By combining Facebook data with county-level tax information, a research team including Binghamton's Brad Cannon sought to better understand how social interactions affect choices regarding personal finances.

“There are plenty of people who have some money saved, but they’re not taking full advantage of it, whether they could be making more in interest or maybe they just don’t know how to make investments of any kind,” Cannon said. “There really needs to be a social connection to help people overcome these obstacles, so the most natural takeaway from this study is that we can benefit from interacting with people who have more financial experience because they can help us improve our financial decision-making.”

The researchers point out that simply having richer friends doesn’t guarantee that a lower-income person will automatically start making better investments, and the study’s findings include the savings decisions of all households (including those of high and low socioeconomic status).
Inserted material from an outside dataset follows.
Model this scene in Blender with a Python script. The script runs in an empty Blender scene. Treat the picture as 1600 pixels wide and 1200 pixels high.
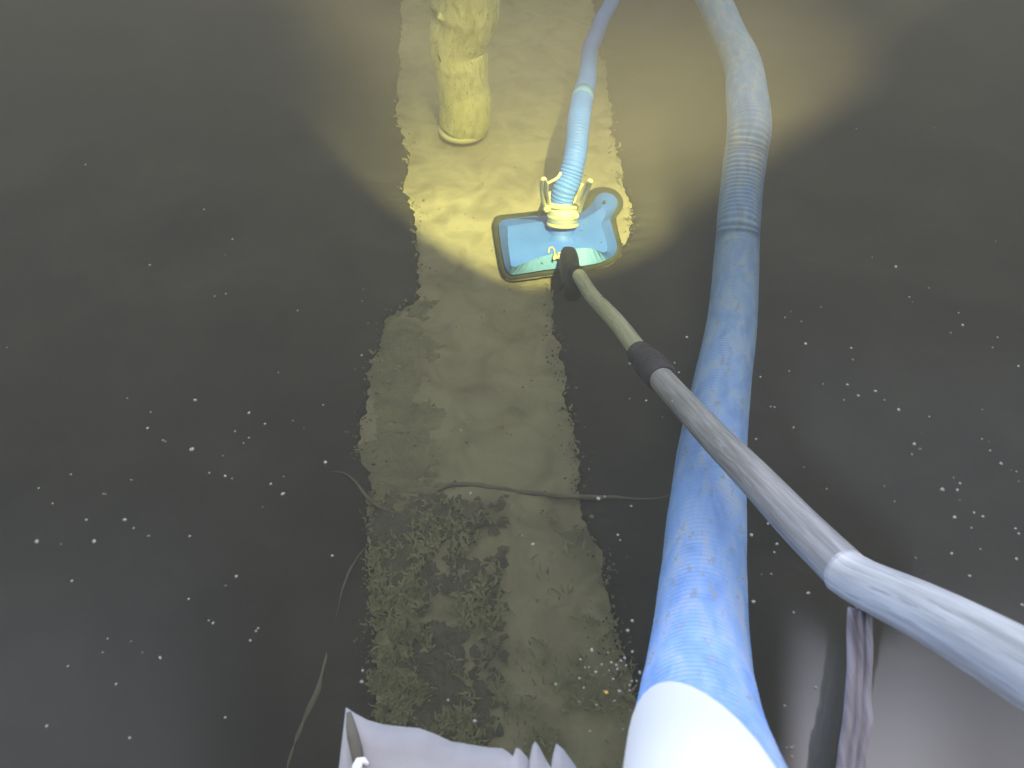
import bpy, bmesh, math, random
from mathutils import Vector, Matrix, noise
random.seed(7)
R = math.radians
sc = bpy.context.scene

# ------------------------------------------------------------------ camera
CAM = Vector((0.0, 0.0, 0.42))
PITCH = R(50.0)                     # looking down by this much
FPX = 1232.0                        # focal length in pixels of a 1600 x 1200 frame
FWD = Vector((0, math.cos(PITCH), -math.sin(PITCH)))
UP = Vector((0, math.sin(PITCH), math.cos(PITCH)))
cd = bpy.data.cameras.new('camera'); cam = bpy.data.objects.new('camera', cd)
sc.collection.objects.link(cam); sc.camera = cam
cam.location = CAM; cam.rotation_euler = (R(90) - PITCH, 0, 0)
cd.sensor_width = 36; cd.lens = 36 * FPX / 1600; cd.clip_start = 0.01; cd.clip_end = 400
cd.dof.use_dof = True; cd.dof.focus_distance = 1.35; cd.dof.aperture_fstop = 18

# ------------------------------------------------------------------ sky, sun, exposure
SUN_EL, SUN_AZ = R(53), R(-13)       # azimuth: direction the light travels, from +Y, negative to -X
LDIR = Vector((math.sin(SUN_AZ) * math.cos(SUN_EL), math.cos(SUN_AZ) * math.cos(SUN_EL), -math.sin(SUN_EL)))
w = bpy.data.worlds.new('World'); sc.world = w; w.use_nodes = True
nt = w.node_tree; bg = nt.nodes['Background']
sky = nt.nodes.new('ShaderNodeTexSky'); sky.sky_type = 'NISHITA'; sky.sun_disc = False
sky.sun_elevation = SUN_EL
sky.sun_rotation = math.pi + SUN_AZ
sky.air_density = 0.6; sky.dust_density = 4.0; sky.ozone_density = 0.5
nt.links.new(sky.outputs[0], bg.inputs[0]); bg.inputs[1].default_value = 0.15
sl = bpy.data.lights.new('sun', 'SUN'); sun = bpy.data.objects.new('sun', sl); sc.collection.objects.link(sun)
sl.energy = 5.0; sl.angle = R(0.53); sl.color = (1.0, 0.94, 0.52)
sun.rotation_euler = LDIR.to_track_quat('-Z', 'Y').to_euler(); sun.location = (0, -4, 6)
sc.view_settings.view_transform = 'Standard'; sc.view_settings.look = 'None'
sc.view_settings.exposure = 2.75; sc.view_settings.gamma = 1
sc.view_settings.use_white_balance = True; sc.view_settings.white_balance_temperature = 7700; sc.view_settings.white_balance_tint = 10
sc.cycles.use_denoising = True
sc.cycles.volume_bounces = 1; sc.cycles.max_bounces = 6; sc.cycles.diffuse_bounces = 2
sc.cycles.sample_clamp_indirect = 4

# ------------------------------------------------------------------ helpers
FLOOR = -0.58
def D(px, py, depth):
    """point seen at a pixel of the 1600 x 1200 frame at a distance along the optical axis"""
    u = (px - 800) / FPX; v = (600 - py) / FPX
    return CAM + (FWD + Vector((1, 0, 0)) * u + UP * v) * depth
def Z(px, py, z):
    u = (px - 800) / FPX; v = (600 - py) / FPX
    d = FWD + Vector((1, 0, 0)) * u + UP * v
    return CAM + d * ((z - CAM.z) / d.z)
def n2(x, y, s=1.0, seed=0.0): return noise.noise(Vector((x * s + seed, y * s - seed, seed * 1.7)))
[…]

Cannon and his collaborators used data created by other researchers with access to Facebook’s database of 27.2 million users — those social media connections served as a proxy for the relationships people have in their daily lives — and financial information, particularly interest and dividend income from IRS tax returns. Interest and dividend income served as indicators that a person had a bank savings account and owned stocks.

County-based data was also used to examine areas where people could potentially connect with others of higher and lower socioeconomic status compared to counties where there was less potential for such interactions.
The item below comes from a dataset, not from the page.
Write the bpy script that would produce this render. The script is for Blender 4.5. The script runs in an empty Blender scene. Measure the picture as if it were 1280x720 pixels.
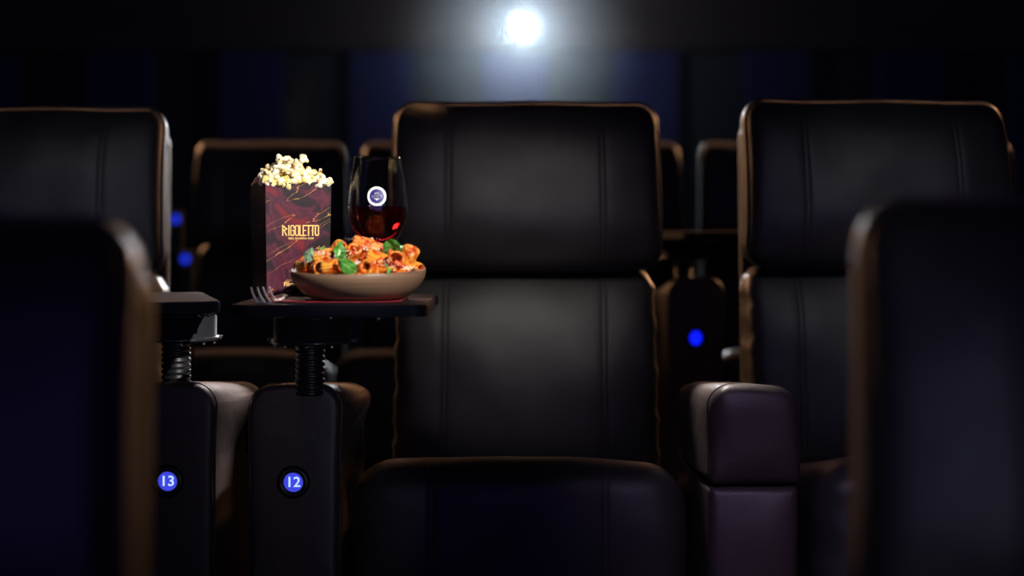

The researchers found that for every 10% increase in friends of high socioeconomic status, there was a nearly 3% greater chance of stock-market participation for a person with a lower income and a 5% increase in the chance they saved money.

Cannon said one of the study’s unexpected findings was that being around wealthier people mattered more than friending ability.

For example, he said, a person who joins a tennis club where most of its members are wealthy becomes more likely to make wealthy friends since they’re around more people of high socioeconomic status.

On the other hand, he added, if you’re part of a lacrosse team where there are fewer wealthy members, you could still have many wealthy friends if you’re proactive or strategic in choosing who to be friends with.

“Our results indicate that the former (exposure to wealthier individuals) has a much larger effect on household savings decisions than the latter (proactively making wealthy friends),” Cannon said.

“It is a well-documented fact that Americans, on average, do not have enough saved for retirement. This is likely partially due to low levels of savings and partially due to low levels of stock market participation. Additionally, there is evidence suggesting that wealth inequality is exacerbated when the stock market does well,” said Joshua Thornton, assistant professor of finance at Baylor University, who co-authored the study. Our findings suggest that encouraging friendships with wealthy individuals could help Americans to save and invest more.”

“Individual choices, the social environment, or public policies that enhance economic connectedness within the social network may help people achieve greater financial market participation. Such participation is important for upward mobility by providing access to financial opportunities and knowledge,” added David Hirshleifer, professor of finance and business economics at the USC Marshall School of Business, who also co-authored the study. Greater financial literacy and greater saving and investment in the stock market are, in general, important for wealth accumulation.”

Pointing to other research, the study cited casual restaurant chains Olive Garden and Applebee’s, as well as publicly funded locations, such as libraries and parks, as examples of places where it could be easy for people of different income brackets to interact.

“So, if you’re thinking about policy,” Cannon said, “this suggests that just creating more opportunities in communities to interact socially with wealthy people or people who have experience investing seems like it could potentially go a long way toward helping those who could benefit from that knowledge to save more.”

The study, titled “Friends with Benefits: Social Capital and Household Financial Behavior,” was published by the National Bureau of Economic Research, and it was co-authored by researchers from the University of Southern California’s Marshall School of Business and Baylor University’s Hankamer School of Business.